AAVSO Alert Notice 535 announces a new observing campaign on the symbiotic/Mira variable R Aqr.

THIS CAMPAIGN BEGINS TONIGHT - 2016 JANUARY 19.

Please see the notice for details.

Many thanks and good observing,

Elizabeth Waagen, AAVSO HQ

wluding
wluding's picture
Seq Stars

For my FOV, which is most of a Chart Scale F (18.5 arcminutes), there is only one star with an established magnitude. I see that the field is rather sparce, but if at least one more star could be added to the sequence, I would appreciate it. I have all the requested filters (BVRI) and I'd like to add this star to my observing plans.

I also note that R Aqr is not currently well placed for high quality observations (it is below 40 degrees altitude at sunset, for me).  Do you think observations under these circumstances would sill be worthwhile?

Whit Ludington

LWHA

WBY
WBY's picture
Comp stars for R Aqr

 I looked at an E chart (30 min). Separation from the 106 star to taget is about 16’ and from the 110 to the 122 is also about 16’ So since the longest distances are on the diagonals, I think you can get R Aqr, 106, 122 and 110 on the chip if you have a 15’ by 15’ FOV or larger. In the past I often had to rotate my camera to Fit stars in. My old ST7 only gave me about 7’ by 5’ FOV.

 

Brad Walter

wluding
wluding's picture
FOV is tight

Thanks Brad for the suggestion. I hadn't thought about that, so I used TheSkyX and its FOVI for my scope/Camera setup to see if it would work. Yes, it would, but I'm worried the stars would be too close to the edges of the chip. I looked at a couple of different FOV orientations and the best one is attached (Option B). Do you think this will be OK? I do have vignetting of up to 15% at the corners.

Whit Ludington, LWHA

WBY
WBY's picture
FOV Is Tight

I agree that is too tight. Looks like you are only going to get the target and one comp in your FOV. however there is a 12.1 magnitude GSC star just SW of the 110 star that has been observed by APASS and is in SeqPlot that I think will fit in your FOV as an unofficial check star. At least that will give you a check on you photometry. 

121,23,43,13.83,-15,28,42.5,12.122,0.021,0.635,0.037,NA,NA,0.38,0.06,0.356,0.06,0.736,0.085,29,# 

Or you could do what the PEP guys do.

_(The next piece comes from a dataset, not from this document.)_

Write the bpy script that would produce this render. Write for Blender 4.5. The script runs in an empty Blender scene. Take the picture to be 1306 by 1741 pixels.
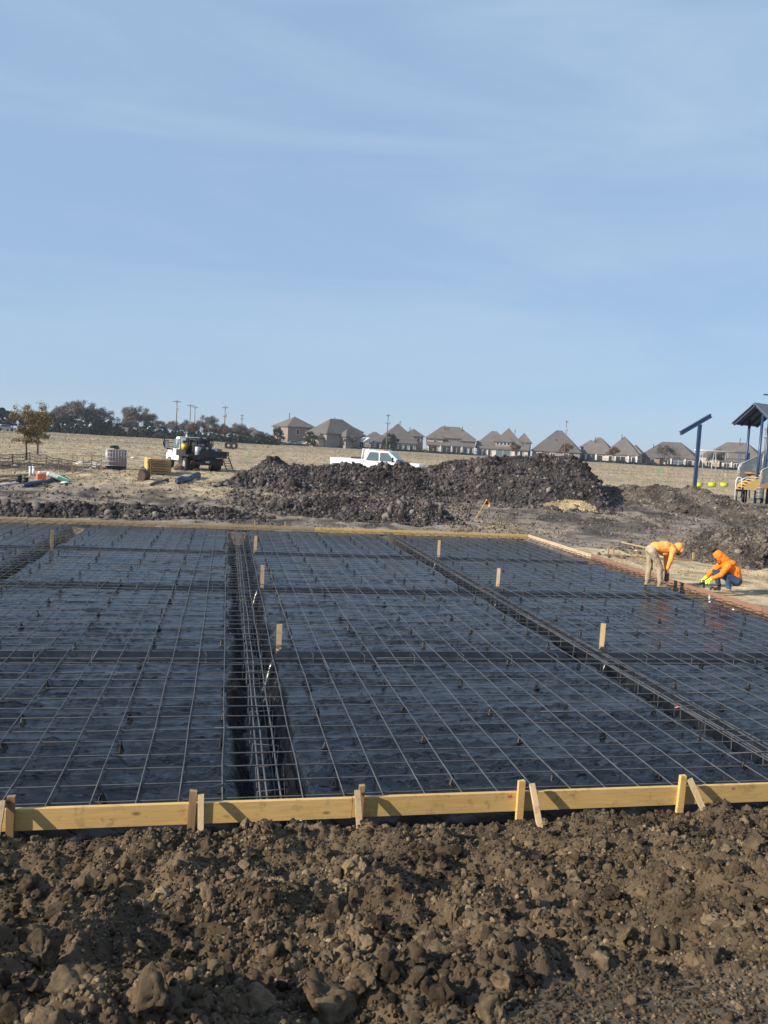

Alternate images of comp and target with each placed at the center of your image. These are both pretty bight stars so exposures would be short. Average the comp fluxes from comp images on either side of a target measurement to calculate a comp raw magnitude to compare to the intervening target magnitude and use it to measure the magnitude of the 122 star which should be far enough away from the edge of our image of the target. It's a bit of a pain, but not very difficult. using the PEP like method allows you to place your target and comp star images on the same pixels which helps accuracy. Flat fielding is often the weakest point in the calibration chain and common pixels helps. It doesn't really matter if there is a small constant offset for the 122 star due to its distance from center if your flat fielding doesn't "exactly" remove all vignetting (and it might not if you use dome flats, light box flats or EL screen flats). You are primarily interested in the constancy the check star magnitude.

In your situation, I would probably employ the method PEPers use.